I sometimes feel though that children do better in the harder exams so don't lose hope!

It is indeed a pity that SGS hasn't brought forward 'round 2' of its testing to align itself with the other schools. I am not at all sure what their rationale is for doing so.

As some of you have so rightly pointed out, the DSs have been on a bit of a 'roll' albeit a rollercoaster one but it would be nice for them to just sit back and relax - and they can't quite, can they, if they still have the SGS one ahead of them ;-(

Good luck and fingers crossed everyone!

Lfs2126 Thu 10-Oct-13 09:45:51

I didn't realise just how high the standard required was until I read that 3 boys who've just started at Wilson's did their gcse maths before leaving primary school and got 2xA* and an A!

gazzalw Thu 10-Oct-13 10:13:41

They're not all like that, though!

But yes the standard is phenomenally high - as I might have said upthread, both DW and I went to grammar schools (and are educated to degree level and beyond) but we've been amazed at the level they are supposed to be working at from the word go...

DS is not exactly upping his game yet and I think he can feel a bit demoralised at times.

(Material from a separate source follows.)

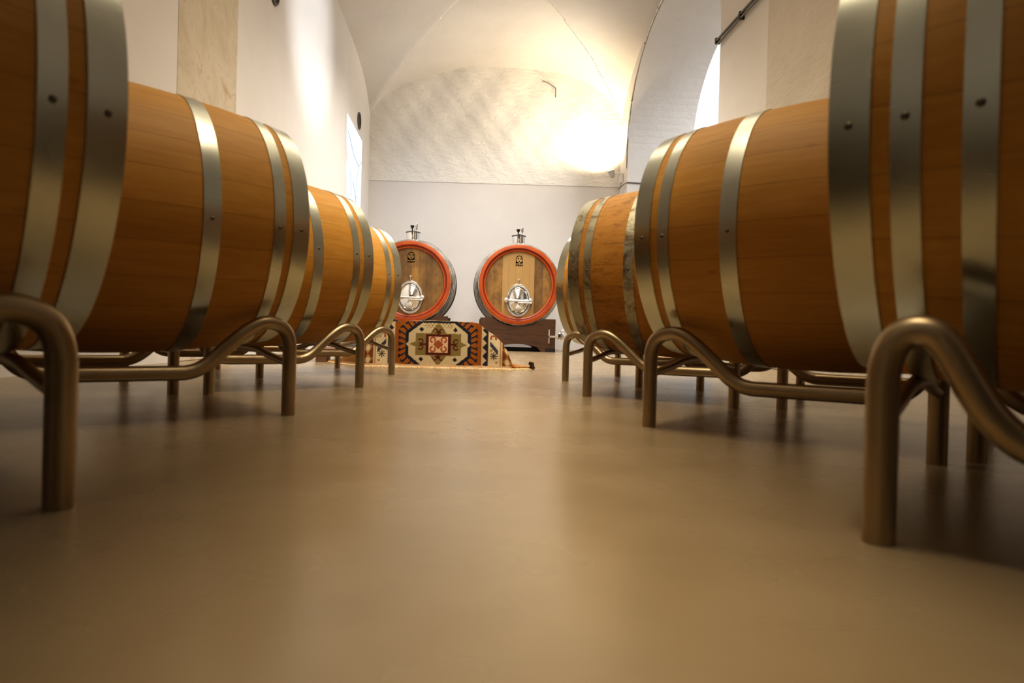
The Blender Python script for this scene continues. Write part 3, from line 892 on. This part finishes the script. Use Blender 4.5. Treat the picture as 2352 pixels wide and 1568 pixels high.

His Year 7 form tutor did however tell him that he is still in the top 5% of children in England and is still likely to be on course for mainly As/A*s in his GCSEs...

Ladymuck Thu 10-Oct-13 11:04:07

I don't know whether you've come across Malcolm Gladwell (author of The Tipping Point and Outliers amongst others). He's just written a new book (David and Goliath) which has a chapter on whether it is better to be a Big Fish in a Small Pond or a Small Fish in a Big Pond. Interesting reading.

I find Sutton's logic interesting. I suspect that what it will give them though are those boys who actually want to go to that school, rather than the boys whose parents want them at a grammar at whatever cost. The change in the admissions policy to round scores to the nearest 4 marks will also give them a much more local contingent than some of the other schools. There were prep school uniforms at Wilsons yesterday that I didn't recognise and I have a fairly wide breadth of knowledge of the local preps (both IAPS and ISA). And I also recognised uniforms which indicated that there were plenty of candidates from outside the M25!

Without giving away too much of the paper as there were a significant number of ill candidates who will sit in a few days, ds finished the first paper with 25 minutes to spare, which isn't a terribly good signgrin, and didn't manage to complete the 2nd. He didn't feel that the maths was any more difficult than at Wallington, but he was more pushed for time. Whilst the organisation of the day was "efficient", I far preferred the feel of Sutton (where ds sat selection) and Wallington. The military uniforms weren't really designed to put the boys at ease, and the sight of the boys being marched off in lines gave me uncomfortable images.

caeciliusestinhorto Thu 10-Oct-13 11:30:30

Would second all Ladymuck said. Had to wonder about the ccf guys! Maybe they have had unscrupulous parents is the past trying to sabotage other people's kids' chances!